-- START --
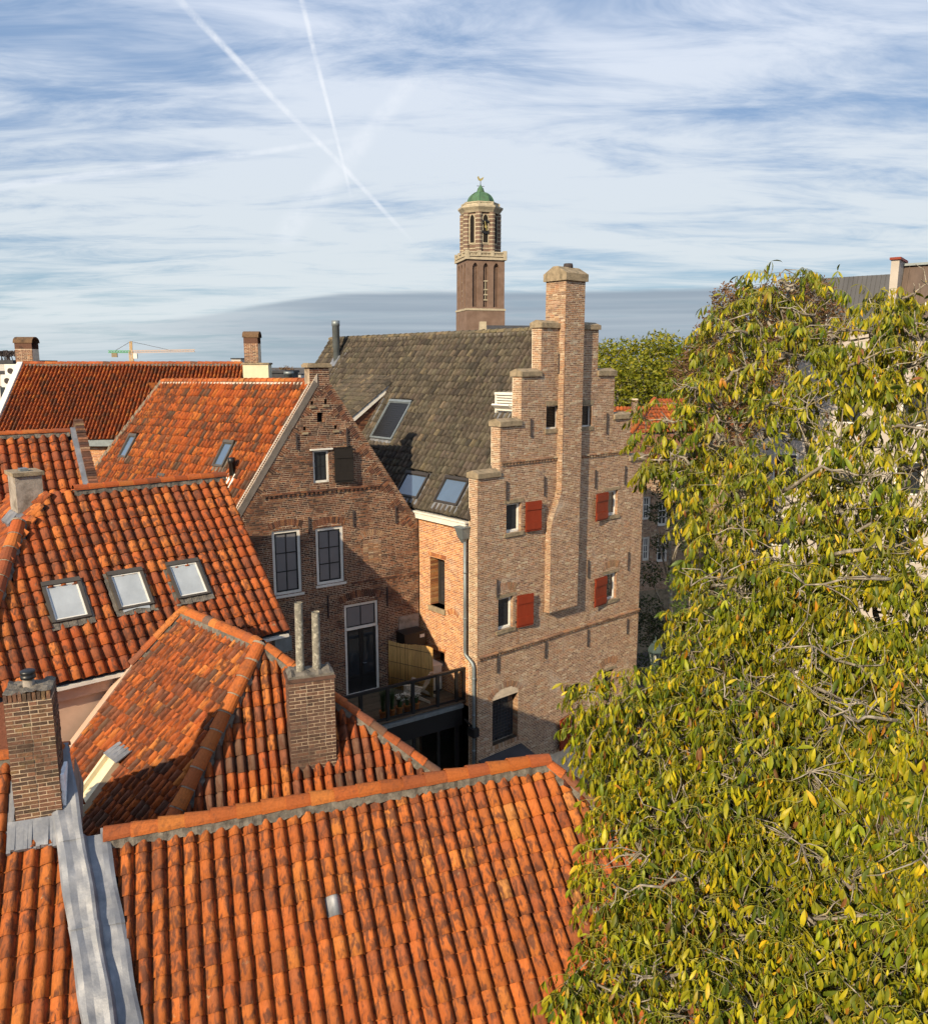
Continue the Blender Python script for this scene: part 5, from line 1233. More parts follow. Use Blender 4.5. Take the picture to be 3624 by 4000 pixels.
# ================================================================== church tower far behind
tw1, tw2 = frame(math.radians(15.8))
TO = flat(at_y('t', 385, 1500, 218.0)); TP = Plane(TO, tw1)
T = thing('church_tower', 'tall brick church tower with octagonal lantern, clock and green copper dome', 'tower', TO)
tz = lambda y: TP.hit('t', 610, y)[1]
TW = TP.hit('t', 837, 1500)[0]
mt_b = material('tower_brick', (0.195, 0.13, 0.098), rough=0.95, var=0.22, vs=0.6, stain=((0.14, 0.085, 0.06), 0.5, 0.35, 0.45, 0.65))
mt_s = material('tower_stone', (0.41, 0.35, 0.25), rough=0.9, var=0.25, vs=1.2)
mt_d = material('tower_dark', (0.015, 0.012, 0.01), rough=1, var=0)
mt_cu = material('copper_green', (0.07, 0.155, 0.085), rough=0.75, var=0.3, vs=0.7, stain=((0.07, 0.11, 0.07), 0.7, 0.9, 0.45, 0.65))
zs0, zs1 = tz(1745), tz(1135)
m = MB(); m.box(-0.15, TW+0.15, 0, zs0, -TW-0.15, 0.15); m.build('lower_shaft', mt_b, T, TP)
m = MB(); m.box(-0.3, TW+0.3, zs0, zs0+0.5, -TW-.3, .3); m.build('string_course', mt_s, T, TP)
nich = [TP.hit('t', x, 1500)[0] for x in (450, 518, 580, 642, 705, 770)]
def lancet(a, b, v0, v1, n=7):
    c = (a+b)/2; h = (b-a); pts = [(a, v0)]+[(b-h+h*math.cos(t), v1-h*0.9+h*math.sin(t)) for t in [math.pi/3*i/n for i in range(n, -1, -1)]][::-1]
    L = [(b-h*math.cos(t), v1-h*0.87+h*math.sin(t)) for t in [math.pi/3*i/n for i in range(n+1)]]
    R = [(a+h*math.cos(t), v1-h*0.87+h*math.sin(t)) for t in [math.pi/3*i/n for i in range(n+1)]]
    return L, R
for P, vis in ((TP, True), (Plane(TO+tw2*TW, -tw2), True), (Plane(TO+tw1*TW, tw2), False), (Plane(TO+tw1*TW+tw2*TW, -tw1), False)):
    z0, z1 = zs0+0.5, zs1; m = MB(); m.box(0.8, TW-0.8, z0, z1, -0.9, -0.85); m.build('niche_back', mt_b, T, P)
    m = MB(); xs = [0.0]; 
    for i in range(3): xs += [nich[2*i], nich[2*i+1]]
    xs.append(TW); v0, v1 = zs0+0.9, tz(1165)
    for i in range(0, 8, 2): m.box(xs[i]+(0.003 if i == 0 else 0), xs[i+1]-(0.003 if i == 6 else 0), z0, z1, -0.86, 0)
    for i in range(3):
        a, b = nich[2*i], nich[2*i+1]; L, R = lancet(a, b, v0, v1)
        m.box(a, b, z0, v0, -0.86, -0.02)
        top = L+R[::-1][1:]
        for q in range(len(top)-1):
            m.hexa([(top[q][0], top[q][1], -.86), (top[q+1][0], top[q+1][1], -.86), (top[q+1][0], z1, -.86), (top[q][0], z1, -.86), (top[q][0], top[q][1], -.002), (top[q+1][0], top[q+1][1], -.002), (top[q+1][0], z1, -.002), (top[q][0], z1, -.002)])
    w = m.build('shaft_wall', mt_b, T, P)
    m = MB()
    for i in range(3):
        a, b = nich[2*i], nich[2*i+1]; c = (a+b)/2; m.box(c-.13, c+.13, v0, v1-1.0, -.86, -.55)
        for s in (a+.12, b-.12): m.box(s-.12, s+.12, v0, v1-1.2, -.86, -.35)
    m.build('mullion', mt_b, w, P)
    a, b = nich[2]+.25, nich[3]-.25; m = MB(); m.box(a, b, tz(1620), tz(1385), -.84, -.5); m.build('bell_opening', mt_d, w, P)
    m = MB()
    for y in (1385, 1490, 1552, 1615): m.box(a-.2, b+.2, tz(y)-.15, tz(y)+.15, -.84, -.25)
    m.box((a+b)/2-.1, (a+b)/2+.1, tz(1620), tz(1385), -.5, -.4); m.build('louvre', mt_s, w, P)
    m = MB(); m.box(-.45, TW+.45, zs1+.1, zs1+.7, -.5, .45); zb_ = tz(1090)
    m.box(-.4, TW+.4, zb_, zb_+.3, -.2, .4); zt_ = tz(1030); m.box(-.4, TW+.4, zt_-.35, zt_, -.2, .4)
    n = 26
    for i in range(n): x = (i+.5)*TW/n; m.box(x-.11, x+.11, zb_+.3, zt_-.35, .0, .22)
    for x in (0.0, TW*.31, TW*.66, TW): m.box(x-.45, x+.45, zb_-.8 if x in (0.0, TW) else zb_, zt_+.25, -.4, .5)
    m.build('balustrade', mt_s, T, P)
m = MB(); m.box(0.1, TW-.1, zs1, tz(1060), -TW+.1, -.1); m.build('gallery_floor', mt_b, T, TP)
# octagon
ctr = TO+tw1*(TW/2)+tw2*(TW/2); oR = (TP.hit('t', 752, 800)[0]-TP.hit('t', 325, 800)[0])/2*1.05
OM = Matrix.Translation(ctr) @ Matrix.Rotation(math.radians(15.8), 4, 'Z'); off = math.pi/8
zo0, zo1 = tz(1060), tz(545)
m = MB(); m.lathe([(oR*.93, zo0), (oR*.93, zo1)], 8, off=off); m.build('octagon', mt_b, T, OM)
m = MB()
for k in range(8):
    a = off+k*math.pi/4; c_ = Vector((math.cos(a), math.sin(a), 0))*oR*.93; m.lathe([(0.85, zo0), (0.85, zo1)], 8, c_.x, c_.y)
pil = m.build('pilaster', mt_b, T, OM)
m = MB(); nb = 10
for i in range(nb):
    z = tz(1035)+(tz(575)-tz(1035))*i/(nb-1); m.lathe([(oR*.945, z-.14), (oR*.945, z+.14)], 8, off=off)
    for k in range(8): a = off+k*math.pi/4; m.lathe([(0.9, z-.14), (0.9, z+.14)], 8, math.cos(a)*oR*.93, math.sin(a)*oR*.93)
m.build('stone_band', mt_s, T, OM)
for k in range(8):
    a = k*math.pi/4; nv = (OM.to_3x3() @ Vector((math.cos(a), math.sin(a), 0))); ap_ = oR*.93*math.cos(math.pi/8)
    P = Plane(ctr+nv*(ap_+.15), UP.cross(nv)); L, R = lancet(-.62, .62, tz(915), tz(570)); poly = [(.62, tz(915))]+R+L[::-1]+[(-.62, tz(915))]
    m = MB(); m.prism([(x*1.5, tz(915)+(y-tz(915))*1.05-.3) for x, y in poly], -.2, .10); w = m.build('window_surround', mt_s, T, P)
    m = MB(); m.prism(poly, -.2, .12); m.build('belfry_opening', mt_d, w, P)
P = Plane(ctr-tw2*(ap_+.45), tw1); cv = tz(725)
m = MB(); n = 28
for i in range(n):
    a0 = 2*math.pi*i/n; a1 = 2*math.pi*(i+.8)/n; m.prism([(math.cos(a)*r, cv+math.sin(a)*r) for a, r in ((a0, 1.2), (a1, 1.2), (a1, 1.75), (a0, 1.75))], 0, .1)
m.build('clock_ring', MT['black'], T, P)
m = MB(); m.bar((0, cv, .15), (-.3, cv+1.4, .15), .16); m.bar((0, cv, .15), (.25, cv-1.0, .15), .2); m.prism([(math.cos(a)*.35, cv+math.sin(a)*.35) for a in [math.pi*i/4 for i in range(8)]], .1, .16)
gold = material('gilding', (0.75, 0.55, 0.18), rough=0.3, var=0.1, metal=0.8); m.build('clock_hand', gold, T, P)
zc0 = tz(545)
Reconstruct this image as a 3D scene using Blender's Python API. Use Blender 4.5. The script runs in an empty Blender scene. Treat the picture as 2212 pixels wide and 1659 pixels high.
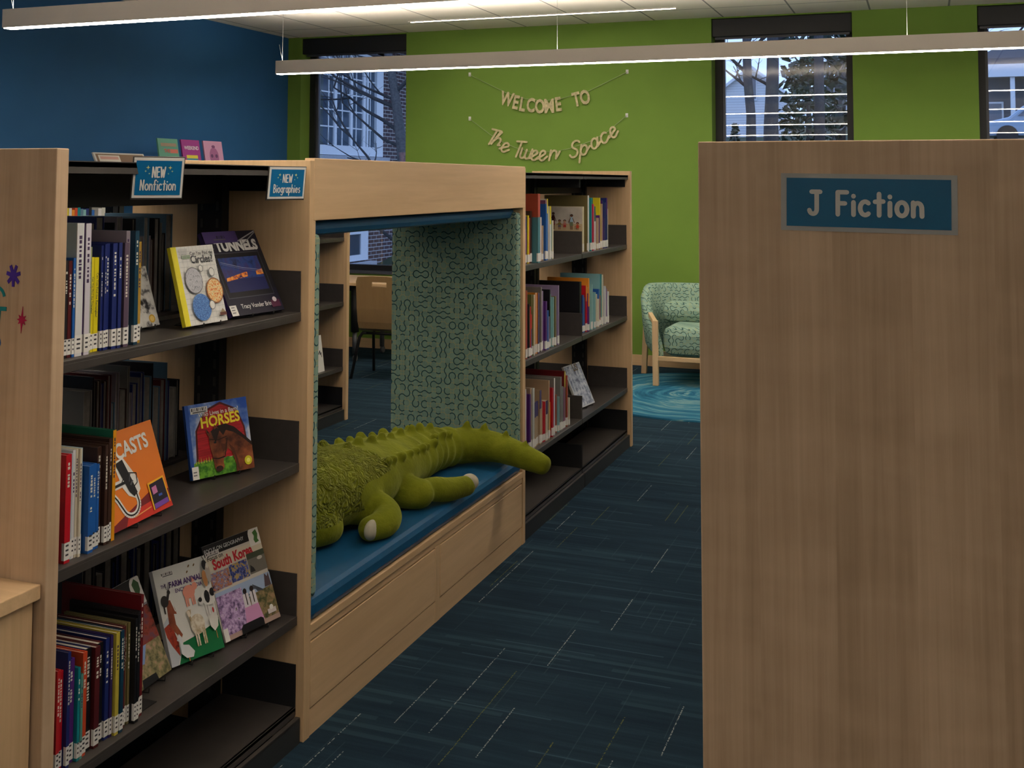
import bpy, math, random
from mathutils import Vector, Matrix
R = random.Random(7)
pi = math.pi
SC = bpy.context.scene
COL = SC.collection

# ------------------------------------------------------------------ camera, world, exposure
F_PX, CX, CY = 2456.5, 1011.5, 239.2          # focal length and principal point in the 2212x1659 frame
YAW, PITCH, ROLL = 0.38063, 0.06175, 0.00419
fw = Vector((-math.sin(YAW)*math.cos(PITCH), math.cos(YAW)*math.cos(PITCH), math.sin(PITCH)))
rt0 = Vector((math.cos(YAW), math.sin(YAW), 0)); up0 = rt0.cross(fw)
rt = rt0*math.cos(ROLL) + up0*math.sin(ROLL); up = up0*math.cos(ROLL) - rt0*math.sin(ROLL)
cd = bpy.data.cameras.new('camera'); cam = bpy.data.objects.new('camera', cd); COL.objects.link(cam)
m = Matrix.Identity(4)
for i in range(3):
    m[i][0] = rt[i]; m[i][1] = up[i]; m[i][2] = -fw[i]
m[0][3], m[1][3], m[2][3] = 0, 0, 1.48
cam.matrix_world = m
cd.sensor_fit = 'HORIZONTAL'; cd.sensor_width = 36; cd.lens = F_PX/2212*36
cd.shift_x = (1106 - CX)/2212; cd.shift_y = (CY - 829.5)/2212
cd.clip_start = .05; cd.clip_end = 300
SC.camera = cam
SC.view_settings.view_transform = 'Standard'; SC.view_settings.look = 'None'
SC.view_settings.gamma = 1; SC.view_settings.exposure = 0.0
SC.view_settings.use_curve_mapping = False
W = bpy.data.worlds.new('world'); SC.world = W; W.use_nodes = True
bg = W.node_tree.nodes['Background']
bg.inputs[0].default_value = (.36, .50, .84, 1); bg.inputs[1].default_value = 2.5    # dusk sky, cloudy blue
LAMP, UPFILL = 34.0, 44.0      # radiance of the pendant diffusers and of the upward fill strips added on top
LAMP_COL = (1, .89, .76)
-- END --
> **What the exercise asks**
Copy the lines starting at the line that contains "Reconstruct this image" and running to the final line of the entries, inclusive; omit all pictures.

> **Final result**
Reconstruct this image as a 3D scene using Blender's Python API. Use Blender 4.5. The script runs in an empty Blender scene. Treat the picture as 2212 pixels wide and 1659 pixels high.
import bpy, math, random
from mathutils import Vector, Matrix
R = random.Random(7)
pi = math.pi
SC = bpy.context.scene
COL = SC.collection

# ------------------------------------------------------------------ camera, world, exposure
F_PX, CX, CY = 2456.5, 1011.5, 239.2          # focal length and principal point in the 2212x1659 frame
YAW, PITCH, ROLL = 0.38063, 0.06175, 0.00419
fw = Vector((-math.sin(YAW)*math.cos(PITCH), math.cos(YAW)*math.cos(PITCH), math.sin(PITCH)))
rt0 = Vector((math.cos(YAW), math.sin(YAW), 0)); up0 = rt0.cross(fw)
rt = rt0*math.cos(ROLL) + up0*math.sin(ROLL); up = up0*math.cos(ROLL) - rt0*math.sin(ROLL)
cd = bpy.data.cameras.new('camera'); cam = bpy.data.objects.new('camera', cd); COL.objects.link(cam)
m = Matrix.Identity(4)
for i in range(3):
    m[i][0] = rt[i]; m[i][1] = up[i]; m[i][2] = -fw[i]
m[0][3], m[1][3], m[2][3] = 0, 0, 1.48
cam.matrix_world = m
cd.sensor_fit = 'HORIZONTAL'; cd.sensor_width = 36; cd.lens = F_PX/2212*36
cd.shift_x = (1106 - CX)/2212; cd.shift_y = (CY - 829.5)/2212
cd.clip_start = .05; cd.clip_end = 300
SC.camera = cam
SC.view_settings.view_transform = 'Standard'; SC.view_settings.look = 'None'
SC.view_settings.gamma = 1; SC.view_settings.exposure = 0.0
SC.view_settings.use_curve_mapping = False
W = bpy.data.worlds.new('world'); SC.world = W; W.use_nodes = True
bg = W.node_tree.nodes['Background']
bg.inputs[0].default_value = (.36, .50, .84, 1); bg.inputs[1].default_value = 2.5    # dusk sky, cloudy blue
LAMP, UPFILL = 34.0, 44.0      # radiance of the pendant diffusers and of the upward fill strips added on top
LAMP_COL = (1, .89, .76)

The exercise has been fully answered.